Volume 451: debated on Monday 6 November 2006

To ask the Secretary of State for Trade and Industry what change there has been in levels of production of biofuels in the United Kingdom since 2000. (98663)

I have been asked to reply.

Detailed information on the production of biofuels in the UK in the year 2000 is not held centrally, but the total amount produced is likely to have been very small. In July 2002, the Government introduced a 20- pence-per-litre fuel duty incentive for biodiesel, and in January 2005 it introduced a similar fuel duty incentive for bioethanol. These have led to a steady increase in UK biofuel sales, which in September 2006 were running at some 25 million litres a month. Approximately two-thirds of current sales are made up of biodiesel, the great majority of which is produced in the UK.

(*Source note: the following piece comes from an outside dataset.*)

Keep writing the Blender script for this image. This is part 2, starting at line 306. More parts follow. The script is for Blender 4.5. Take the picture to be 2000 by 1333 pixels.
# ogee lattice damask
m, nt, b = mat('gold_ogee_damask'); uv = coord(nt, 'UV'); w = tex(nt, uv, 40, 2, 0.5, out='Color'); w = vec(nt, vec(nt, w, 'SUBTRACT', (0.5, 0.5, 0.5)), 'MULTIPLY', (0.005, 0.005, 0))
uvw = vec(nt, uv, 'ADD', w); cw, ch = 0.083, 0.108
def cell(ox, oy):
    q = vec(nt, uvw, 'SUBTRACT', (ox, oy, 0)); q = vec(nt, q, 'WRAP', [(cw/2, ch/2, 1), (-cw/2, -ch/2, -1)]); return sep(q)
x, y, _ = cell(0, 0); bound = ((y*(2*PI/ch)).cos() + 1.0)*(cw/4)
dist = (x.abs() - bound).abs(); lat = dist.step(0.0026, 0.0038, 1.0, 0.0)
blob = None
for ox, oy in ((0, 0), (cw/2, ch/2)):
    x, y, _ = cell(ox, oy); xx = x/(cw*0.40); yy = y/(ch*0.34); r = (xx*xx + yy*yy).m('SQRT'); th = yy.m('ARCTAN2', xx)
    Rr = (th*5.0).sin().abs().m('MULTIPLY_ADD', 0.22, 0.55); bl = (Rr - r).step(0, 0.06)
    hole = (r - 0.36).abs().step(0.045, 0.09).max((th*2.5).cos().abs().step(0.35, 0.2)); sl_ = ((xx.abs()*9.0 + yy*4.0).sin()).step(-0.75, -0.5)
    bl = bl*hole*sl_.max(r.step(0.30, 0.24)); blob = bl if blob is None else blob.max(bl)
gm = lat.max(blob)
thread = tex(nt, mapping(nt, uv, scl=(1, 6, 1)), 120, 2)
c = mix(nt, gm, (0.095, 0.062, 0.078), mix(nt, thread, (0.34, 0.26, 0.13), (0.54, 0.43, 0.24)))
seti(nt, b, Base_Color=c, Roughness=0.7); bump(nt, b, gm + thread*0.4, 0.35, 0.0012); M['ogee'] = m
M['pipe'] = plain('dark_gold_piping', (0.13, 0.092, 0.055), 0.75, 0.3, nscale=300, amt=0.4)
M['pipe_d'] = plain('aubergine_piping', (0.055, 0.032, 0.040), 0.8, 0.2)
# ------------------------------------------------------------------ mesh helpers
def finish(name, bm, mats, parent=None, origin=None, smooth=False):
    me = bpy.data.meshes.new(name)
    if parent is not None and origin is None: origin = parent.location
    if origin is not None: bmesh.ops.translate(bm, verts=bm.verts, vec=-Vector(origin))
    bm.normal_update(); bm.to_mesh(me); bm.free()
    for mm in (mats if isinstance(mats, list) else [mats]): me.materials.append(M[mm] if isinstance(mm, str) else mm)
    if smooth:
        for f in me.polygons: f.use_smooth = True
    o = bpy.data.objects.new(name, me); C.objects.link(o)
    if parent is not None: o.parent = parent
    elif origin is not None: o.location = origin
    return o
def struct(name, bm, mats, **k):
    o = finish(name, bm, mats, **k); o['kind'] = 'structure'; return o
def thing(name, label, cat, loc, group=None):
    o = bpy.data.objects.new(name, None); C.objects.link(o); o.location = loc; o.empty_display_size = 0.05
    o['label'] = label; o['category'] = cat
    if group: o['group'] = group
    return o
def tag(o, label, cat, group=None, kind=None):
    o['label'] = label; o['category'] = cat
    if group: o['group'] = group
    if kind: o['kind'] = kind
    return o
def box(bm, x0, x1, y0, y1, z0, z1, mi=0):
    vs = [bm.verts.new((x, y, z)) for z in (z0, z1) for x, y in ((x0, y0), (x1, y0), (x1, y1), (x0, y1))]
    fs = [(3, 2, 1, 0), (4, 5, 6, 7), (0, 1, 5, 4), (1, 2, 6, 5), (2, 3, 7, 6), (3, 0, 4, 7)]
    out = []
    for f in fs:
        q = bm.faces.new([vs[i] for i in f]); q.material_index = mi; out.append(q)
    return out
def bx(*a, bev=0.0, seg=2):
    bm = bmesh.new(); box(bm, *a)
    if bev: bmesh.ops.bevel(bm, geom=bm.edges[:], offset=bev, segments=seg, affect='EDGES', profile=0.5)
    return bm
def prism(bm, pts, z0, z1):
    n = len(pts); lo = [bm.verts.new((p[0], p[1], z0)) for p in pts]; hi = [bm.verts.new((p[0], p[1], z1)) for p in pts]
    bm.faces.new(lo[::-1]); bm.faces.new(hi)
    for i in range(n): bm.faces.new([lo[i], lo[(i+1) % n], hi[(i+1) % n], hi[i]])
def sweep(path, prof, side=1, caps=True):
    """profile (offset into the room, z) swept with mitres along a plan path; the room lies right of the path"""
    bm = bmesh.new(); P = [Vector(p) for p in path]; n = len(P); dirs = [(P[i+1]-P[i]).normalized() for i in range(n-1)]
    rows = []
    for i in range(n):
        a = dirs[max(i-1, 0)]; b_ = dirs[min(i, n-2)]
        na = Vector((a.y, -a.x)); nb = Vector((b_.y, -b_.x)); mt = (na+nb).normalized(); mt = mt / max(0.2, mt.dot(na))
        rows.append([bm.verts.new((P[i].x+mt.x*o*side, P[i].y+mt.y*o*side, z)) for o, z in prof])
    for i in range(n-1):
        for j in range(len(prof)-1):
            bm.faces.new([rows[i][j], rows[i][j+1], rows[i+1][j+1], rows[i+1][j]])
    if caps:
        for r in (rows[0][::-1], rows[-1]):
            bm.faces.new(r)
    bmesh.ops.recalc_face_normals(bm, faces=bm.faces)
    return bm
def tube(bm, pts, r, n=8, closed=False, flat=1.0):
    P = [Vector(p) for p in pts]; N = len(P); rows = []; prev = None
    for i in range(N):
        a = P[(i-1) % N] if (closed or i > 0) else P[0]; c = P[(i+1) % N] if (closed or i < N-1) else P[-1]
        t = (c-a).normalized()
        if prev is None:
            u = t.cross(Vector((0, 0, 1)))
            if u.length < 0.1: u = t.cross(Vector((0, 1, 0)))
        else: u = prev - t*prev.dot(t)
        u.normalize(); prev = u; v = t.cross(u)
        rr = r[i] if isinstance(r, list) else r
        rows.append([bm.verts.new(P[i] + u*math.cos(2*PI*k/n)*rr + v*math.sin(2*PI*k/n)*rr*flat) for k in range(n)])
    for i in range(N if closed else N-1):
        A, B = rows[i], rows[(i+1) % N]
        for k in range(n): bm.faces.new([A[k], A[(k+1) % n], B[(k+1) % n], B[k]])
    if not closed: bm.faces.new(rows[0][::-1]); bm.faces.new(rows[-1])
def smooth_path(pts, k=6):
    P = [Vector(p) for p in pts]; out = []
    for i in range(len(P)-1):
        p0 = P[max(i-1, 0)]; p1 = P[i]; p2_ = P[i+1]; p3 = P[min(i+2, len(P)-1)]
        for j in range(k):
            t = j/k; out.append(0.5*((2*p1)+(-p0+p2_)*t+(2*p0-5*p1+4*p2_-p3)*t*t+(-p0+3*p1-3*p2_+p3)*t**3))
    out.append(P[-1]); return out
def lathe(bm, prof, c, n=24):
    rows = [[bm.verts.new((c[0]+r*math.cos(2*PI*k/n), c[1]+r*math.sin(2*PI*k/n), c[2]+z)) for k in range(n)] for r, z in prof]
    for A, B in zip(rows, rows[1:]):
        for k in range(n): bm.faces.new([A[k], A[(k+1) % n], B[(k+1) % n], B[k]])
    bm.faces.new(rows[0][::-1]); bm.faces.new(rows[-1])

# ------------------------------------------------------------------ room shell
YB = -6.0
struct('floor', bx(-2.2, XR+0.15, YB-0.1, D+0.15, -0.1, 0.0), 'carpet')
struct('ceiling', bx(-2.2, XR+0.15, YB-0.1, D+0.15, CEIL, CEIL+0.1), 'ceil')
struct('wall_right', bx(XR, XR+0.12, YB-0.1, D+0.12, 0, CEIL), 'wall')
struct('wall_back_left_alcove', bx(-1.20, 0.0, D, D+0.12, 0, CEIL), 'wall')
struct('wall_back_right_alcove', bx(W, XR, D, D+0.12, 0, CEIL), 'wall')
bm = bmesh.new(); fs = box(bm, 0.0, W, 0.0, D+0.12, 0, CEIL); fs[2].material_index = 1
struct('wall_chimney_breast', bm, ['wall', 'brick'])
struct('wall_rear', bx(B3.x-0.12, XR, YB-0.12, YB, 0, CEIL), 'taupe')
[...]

The Government announced in November 2005 that they would introduce a renewable transport fuel obligation, the effect of which will be to create a large new market for biofuels in the UK. This has led to a significant amount of investment in new UK biofuel production facilities. There are currently two major biodiesel production plants in operation in the UK—the ArgentEnergy plant near Motherwell and the Biofuels Corporation plant in Teesside—which between them are capable of producing some 300 million litres of high quality biodiesel a year, some of which is exported. A number of other biodiesel plants are at the planning and construction stage, including a Greenergy plant at Immingham which is due to come on stream in 2007. No bioethanol is yet produced in the UK, although a number of plants are at the planning and construction stage, including a British Sugar plant at Wissington in Norfolk and a Green Spirit plant at Henstridge in Somerset.